November 10, 2017 08:27 pm | Updated November 11, 2017 01:43 am IST - Lucknow

Yogi Adityanath File photo

Yogi Adityanath File photo

Uttar Pradesh Chief Minister Yogi Adityanath has instructed officials to prepare an action plan to ensure development in some of the most backward villages of the State.

Under the project, the government would look to provide basic facilities in villages with substantial populations of disadvantaged sections.

The villages identified under the project would be provided with the benefits of 23 schemes run by the State, covering needs such as housing, drinking water, roads, electricity, common property resources and skill development.

Across the State, 1,500 such villages have been identified for the project, a government spokesperson said.
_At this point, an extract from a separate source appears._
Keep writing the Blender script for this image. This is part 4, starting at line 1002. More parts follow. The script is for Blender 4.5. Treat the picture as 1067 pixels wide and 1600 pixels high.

Among the villages hand-picked for the project are five forest-dwelling or ‘Vantangiya’ villages in Gorakhpur, the CM’s constituency. As a “Diwali gift”, Mr. Adityanath had in October declared these five settlements — Tikonia numver-3, Rajhi Chilbila, Aam Bagh, Rambagh and Sarkar — as revenue villages, which opened up the scope for administrative efforts to develop the area and provide inhabitants a wider range of employment and utilisation of resources previously prohibited by the Forest Act.

Revenue villages are small administrative units with well-defined borders. The Vantangiyas were brought from Myanmar during the British period for afforestation programmes.

The government has also selected 30 villages in Maharajganj, which adjoins Gorakhpur; some villages in Bundelkhand; 76 villages in Saharanpur along the Uttarakhand border; and 80 villages in Noida.

The villages that share a border with other States or Nepal will be included in the first phase of the scheme.

The spokesperson said that in a meeting chaired by Mr. Adityanath on Thursday night, the CM instructed officials to draft a scheme for the neglected villages in levels, so that funds could be utilised better. Mr. Adityanath noted that even after many years of independence, there were still villages, tolas, hamlets and pockets of villages belonging to disadvantaged castes and sections bereft of basic living amenities in the State.

“He said that three-fourths of the population of U.P. is rural. For the holistic development of the State, priority should be to provide basic facilities for rural people,” the government spokesperson said, quoting Mr. Adityanath.